Love in a time of choleric

Love can be a maddening diversion. Separation equally distracting. Love or divorce - what is the price of disruption in corporate or government liaisons?

As anyone who has ever loved knows, love can be maddeningly distracting. Whether making or breaking of a relationship can mean normality heading to hell in a handcart.

Kraft Heinz saw a merger with Unilever as a match made in heaven. It might have saved Kraft management having Cadbury’s Crème Egg all over their faces had they asked Warren Buffett first given his famous hostility to hostile takeovers.

Mergers are not just synergistic unions to achieved cost savings, they require the harmonisation of sometimes widely diverse cultures. If the process of merger commences with antagonism and resentment, it will not contribute to the perceived benefits of the union. Kraft had form when it took over Cadbury leaving a bitter taste in many mouths.

Arranged Marriages?

But even if both parties greet a merger gleefully there are still dangers. The corporate "brain" can only do so many things at a time. Someone in love may be unable to eat, sleep or concentrate; the boards of merging companies may struggle to downsize the workforce, upgrade the IT systems and present a united front while simultaneously maintaining sales, revenues, performance and profits.

The contribution and input from investment bank advisers, stockbrokers and consultants can only go so far: advice is not pixie-dust that once sprinkled magically, and instantaneously, transforms a problem into a solution. Advice is neither direction nor execution; it represents an idea or set of ideas in search of someone to implement it or them.

Waiting for Godot

Like marriage, the full synergistic benefits of mergers and acquisitions are seldom achieved in full. Indeed, Like Godot in Samuel Beckett’s play, sometimes they never arrive at all.

Corporate executives have businesses to run. How ever energetic or talented, taking over another large chunk of business will put them under pressure. Managing the pressure of the process itself can drain resources.

And mergers and acquisitions can result in something that is not focussed, streamlined and consistent. Kraft has form on this too: it decided to demerge its sweets and gum business, that included Cadbury’s, into Mondelez, a separate company, in 2011 having demerged its tobacco and consumer goods conglomerate, Philip Morris, a decade previously.

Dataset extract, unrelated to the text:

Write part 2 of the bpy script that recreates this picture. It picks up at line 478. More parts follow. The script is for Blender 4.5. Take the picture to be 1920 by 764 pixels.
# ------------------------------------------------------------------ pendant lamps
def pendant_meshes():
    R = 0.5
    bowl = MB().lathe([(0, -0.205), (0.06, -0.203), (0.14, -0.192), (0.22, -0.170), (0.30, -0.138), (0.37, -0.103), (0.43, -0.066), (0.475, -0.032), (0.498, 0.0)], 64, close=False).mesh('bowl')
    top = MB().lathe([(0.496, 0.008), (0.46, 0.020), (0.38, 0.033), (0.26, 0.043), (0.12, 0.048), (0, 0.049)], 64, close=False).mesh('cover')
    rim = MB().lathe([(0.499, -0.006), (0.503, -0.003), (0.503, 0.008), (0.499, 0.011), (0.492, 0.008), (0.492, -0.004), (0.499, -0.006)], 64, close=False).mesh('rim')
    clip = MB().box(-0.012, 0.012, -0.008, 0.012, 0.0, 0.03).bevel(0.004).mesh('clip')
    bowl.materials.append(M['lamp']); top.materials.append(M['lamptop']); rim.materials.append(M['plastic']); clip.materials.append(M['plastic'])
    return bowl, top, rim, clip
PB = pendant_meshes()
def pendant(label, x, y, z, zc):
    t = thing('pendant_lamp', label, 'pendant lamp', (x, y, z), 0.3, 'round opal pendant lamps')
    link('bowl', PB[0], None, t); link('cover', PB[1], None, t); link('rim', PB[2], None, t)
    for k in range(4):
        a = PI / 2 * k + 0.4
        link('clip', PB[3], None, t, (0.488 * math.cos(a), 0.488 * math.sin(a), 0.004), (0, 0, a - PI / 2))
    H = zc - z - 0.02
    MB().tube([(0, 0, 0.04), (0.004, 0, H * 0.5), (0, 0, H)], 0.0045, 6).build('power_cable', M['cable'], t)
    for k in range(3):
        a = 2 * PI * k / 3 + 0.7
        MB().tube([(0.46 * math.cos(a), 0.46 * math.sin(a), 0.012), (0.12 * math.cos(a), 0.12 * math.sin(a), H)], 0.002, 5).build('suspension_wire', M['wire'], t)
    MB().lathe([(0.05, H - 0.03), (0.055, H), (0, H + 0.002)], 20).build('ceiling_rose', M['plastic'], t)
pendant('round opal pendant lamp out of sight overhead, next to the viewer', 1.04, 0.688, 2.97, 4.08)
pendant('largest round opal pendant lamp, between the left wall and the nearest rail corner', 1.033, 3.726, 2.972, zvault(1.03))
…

Taking the biscuit with Brexit

When Britain joined the European Economic Community 45 years ago it seems to have been a low budget wedding. Brexit, on the other hand, has the makings of a Hollywood blockbuster divorce. Celebrity lawyers calculate how long the new yacht they will be ordering will be depending on the wealth and acrimony of a celebrity divorce.

Before the promised benefits (or presaged costs) of the final outcome of Brexit, there is the cost of the process to be accounted for. And it is not just the phalanxes of civil servants and lawyers and trade negotiators whose noses will be firmly to the Brexit grindstone for many years to come: policy announcements by the British government are already overshadowed by Brexit news.

The amount of time Prime Minister May is devoting to the process means she must be emulating Mrs. Thatcher’s famed ability to survive on a couple of hours sleep a night. For better or for worse, for richer or poorer – indeed in sickness and in health, Brexit will prove a costly distraction from the day-to- day running of the country.